Set exercise: Copy out every line that contains "picture".

Given data:
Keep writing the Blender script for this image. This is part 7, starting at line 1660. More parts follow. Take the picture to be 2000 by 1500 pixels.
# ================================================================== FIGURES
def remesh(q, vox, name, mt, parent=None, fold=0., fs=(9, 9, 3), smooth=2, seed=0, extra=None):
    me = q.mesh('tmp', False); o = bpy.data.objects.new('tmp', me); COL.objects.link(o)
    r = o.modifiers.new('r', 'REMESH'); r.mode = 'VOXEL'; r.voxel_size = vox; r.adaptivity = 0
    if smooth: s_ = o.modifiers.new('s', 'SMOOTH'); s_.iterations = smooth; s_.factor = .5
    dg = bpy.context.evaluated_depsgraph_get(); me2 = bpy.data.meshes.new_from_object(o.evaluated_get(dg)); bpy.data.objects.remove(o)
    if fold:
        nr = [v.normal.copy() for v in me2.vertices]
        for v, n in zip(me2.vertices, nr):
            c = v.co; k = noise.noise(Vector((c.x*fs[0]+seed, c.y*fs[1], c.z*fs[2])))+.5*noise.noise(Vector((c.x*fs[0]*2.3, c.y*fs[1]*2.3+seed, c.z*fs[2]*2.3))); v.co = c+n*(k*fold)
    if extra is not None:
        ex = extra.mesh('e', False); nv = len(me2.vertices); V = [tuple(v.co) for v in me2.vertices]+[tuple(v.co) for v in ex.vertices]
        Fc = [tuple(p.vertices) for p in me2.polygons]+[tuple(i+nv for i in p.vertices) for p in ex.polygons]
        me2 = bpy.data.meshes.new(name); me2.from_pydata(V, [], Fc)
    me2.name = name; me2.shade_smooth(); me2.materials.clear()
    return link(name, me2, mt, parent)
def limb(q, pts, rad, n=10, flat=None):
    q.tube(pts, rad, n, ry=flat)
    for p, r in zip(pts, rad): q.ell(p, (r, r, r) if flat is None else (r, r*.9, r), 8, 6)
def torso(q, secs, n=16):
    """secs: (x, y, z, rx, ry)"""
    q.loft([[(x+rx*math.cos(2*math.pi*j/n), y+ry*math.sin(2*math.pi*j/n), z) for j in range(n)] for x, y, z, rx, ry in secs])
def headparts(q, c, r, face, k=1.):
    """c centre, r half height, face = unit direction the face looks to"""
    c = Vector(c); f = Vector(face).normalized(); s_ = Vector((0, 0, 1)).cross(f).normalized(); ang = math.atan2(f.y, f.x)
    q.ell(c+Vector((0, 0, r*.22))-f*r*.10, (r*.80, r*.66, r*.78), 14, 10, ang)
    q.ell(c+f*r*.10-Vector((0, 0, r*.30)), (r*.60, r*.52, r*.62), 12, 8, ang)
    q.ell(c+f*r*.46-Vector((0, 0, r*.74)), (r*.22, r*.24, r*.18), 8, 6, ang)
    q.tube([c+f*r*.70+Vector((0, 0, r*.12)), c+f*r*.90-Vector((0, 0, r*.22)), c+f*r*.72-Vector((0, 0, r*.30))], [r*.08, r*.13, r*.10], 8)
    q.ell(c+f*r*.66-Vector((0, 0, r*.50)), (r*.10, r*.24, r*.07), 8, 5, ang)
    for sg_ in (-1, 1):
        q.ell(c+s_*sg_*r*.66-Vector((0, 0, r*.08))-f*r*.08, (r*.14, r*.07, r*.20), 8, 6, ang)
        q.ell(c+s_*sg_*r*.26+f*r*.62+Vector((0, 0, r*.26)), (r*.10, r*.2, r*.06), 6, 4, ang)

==

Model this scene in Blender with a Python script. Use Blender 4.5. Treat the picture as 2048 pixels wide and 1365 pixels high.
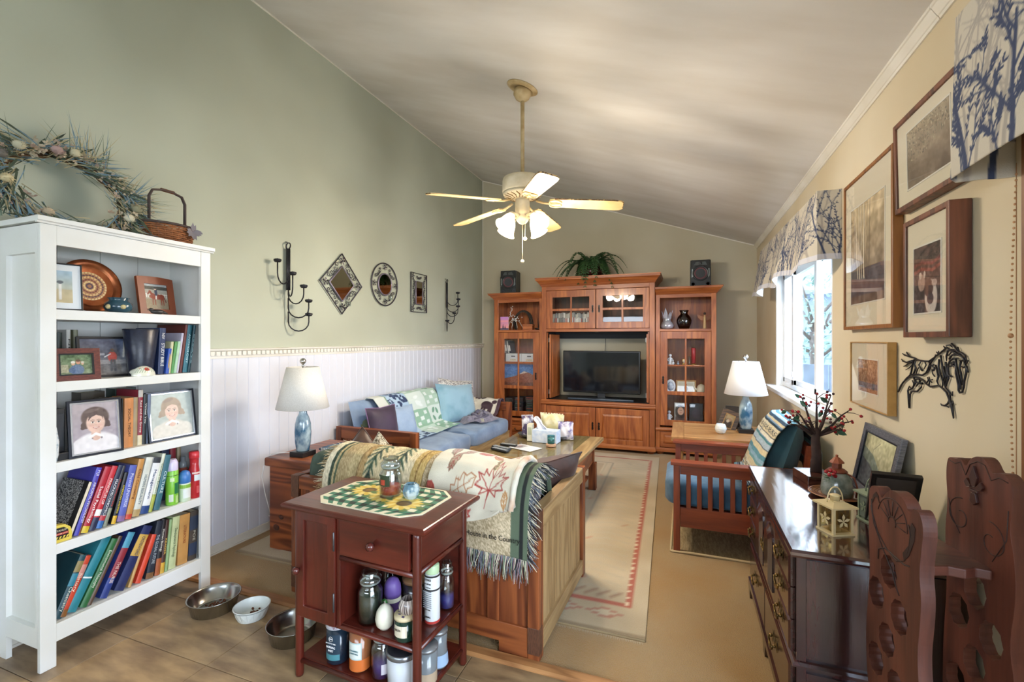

Response below:
Keep writing the Blender script for this image. This is part 7, starting at line 1660. More parts follow. Take the picture to be 2000 by 1500 pixels.
Model this scene in Blender with a Python script. Use Blender 4.5. Treat the picture as 2048 pixels wide and 1365 pixels high.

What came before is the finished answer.